There was an expectant silence. It stretched.
Kateran cleared his throat, and said, "Arista Selchae, such a compromise would depend on you."
She stood, slowly, small, grubby, weary, strained. "Outline this compromise to me, Captain Kateran," her voice was dangerous. "I do wish to serve my city, and I do wish to see peace, but I do not see what compromise I could aid."
"Arista," said Pentarff, "your brother holds the road north, and already few peasants from the north are bringing their harvest to market in the town. Now he moves west, to cut our west road, and we may be sieged."
"I did not know this before tonight, but you do not surprise me."
"He seeks to become Tyrranos."
Selchae looked at Pentarff, making no move.

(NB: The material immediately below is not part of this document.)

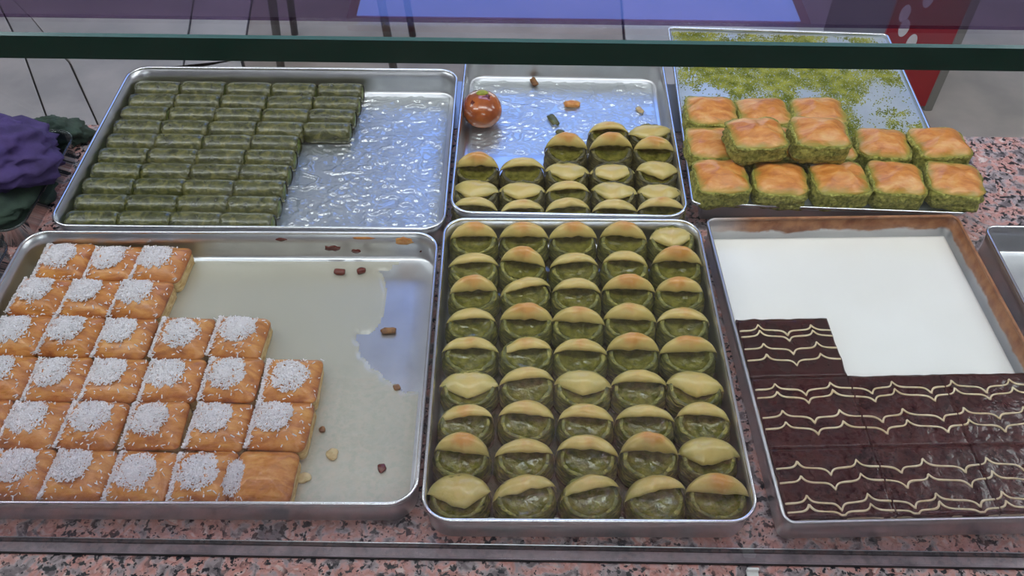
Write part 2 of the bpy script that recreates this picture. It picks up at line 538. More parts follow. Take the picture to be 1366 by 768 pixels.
t = thing('front_glass', 'upright clear glass pane along the front of the counter', 'glass pane', (0, 0.395, 0.9))
ob('pane', boxmesh('pane', 'glass', -1.5, 1.5, -0.005, 0.005, 0.0035, 0.590), t)
ob('base_channel', boxmesh('base_channel', 'channel', -1.5, 1.5, -0.0056, 0.0050, 0.0, 0.0034), t)
ob('front_gasket', boxmesh('front_gasket', 'black', -1.5, 1.5, -0.0066, -0.0057, 0.0, 0.0030), t)
ob('gasket', boxmesh('gasket', 'black', -1.5, 1.5, 0.0060, 0.0096, 0.0, 0.0036), t)
ob('trim_strip', boxmesh('trim_strip', 'rim', -1.5, 1.5, 0.0097, 0.0107, 0.0, 0.0040), t)

t = thing('glass_shelf', 'thick clear glass shelf with a dark green front edge', 'shelf', (0, 0.3885, 1.4905))
R0 = lambda y0, y1, z: [(-1.5, y0, z), (1.5, y0, z), (1.5, y1, z), (-1.5, y1, z)]
v_, f_ = loft([R0(0.0015, 0.34, 0), R0(0.0015, 0.34, 0.0145)], 'fan', 'fan')
ob('sheet', mesh('sheet', v_, f_, 'glass', False), t)
v_, f_ = box(-1.5, 1.5, 0.0, 0.0014, 0.0004, 0.0136)
ob('polished_edge', mesh('polished_edge', v_, f_, 'glass_edge', False), t)
v_ = [(-1.5, 0.0, 0.0137), (1.5, 0.0, 0.0137), (1.5, 0.0018, 0.0147), (-1.5, 0.0018, 0.0147), (-1.5, 0.0014, 0.0137), (1.5, 0.0014, 0.0137)]
ob('arris', mesh('arris', v_, [(0, 1, 2, 3), (0, 4, 5, 1), (4, 3, 2, 5)], 'glass_arris', False), t)
ob('veil_sheet', boxmesh('veil_sheet', 'tint', -1.5, 1.5, 0.4045, 0.52, 1.5052, 1.5072), label='added purple sheet standing in for the hazy veil on the glass shelf', category='veil sheet')  # added sheet; its purple tint imitates a hazy, partly mirrored veil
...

"It's the custom of the city," said Pentarff, "that the consort of the Seal Maiden..."
"No!" said Selchae. "It is not. It is the ancient law of this city that I rule, because I am, through no merit of my own, descendant through the female line of the God. That's ancient law, which no-one now supports, and all seem to want to forget. It is ancient custom that the avatar chose her champion at a contest, and that she publicly took his seed in a Rite of Quickening held on the shortest day, the day the city is dedicated; and it happened commonly that her champion fathered children on her and on other women of the city, as the strongest bull fathers pups on all the seals on the shore. It's been the practice in this city since the first ariston came here and slew the champion that the tyrranos hold the avatar more or less prisoner and force his seed upon her — call it marriage if you will. But it is the practice of the aristons that son succeed his father, and of the city that daughter succeed mother, and so we have this dreadful succession of men bedding their mothers and sisters and daughters, and false contests where an armed and armoured ariston faced an unarmed and drugged 'champion' in a slaughter on the shore."
"Let us then say it has been the practice..." tried Pentarff. Selchae looked at him, and his voice petered out. She looked across the circle at Dalwhiel, but he avoided her eyes.
"Is it the will of this council," she asked, "that I surrender my body to my brother to have him force his seed on me, so that you can turn this city over to him and abandon all that you, Kateran, and you, Dalwhiel, have worked so hard for, without a fight?"
"War is costly!" said Pentarff.
Selchae looked at him. She looked, slowly, round the circle.
"It is late, Captains," she said, "and I am weary. I shall retire."
She marched briskly across the circle to where Dalwhiel sat, and spat in his face; and then turned on her heel before anyone could react, and walked back down the hill.
Meta-meta-narrative, continuing: it turns out, having written this, that I'd already made this decision, about this very novel, fully ten years ago. I wrote changes to it then which turned it from being fundamentally a novel about a sexual relationship to mainly a novel about civil governance; and then, still dissatisfied, abandoned it. But when I reread it this year, thinking, is this worth salvaging? the idea of writing about moving a city from tyranny to bourgeois democracy no longer felt enough; and leaving the ending being one in which Selchae still subjugates herself to one man didn't feel as though it gave her character sufficient honour or agency. So that which had been rent asunder once, is now being further ravaged, in the hope of finding some elusive golden kernel.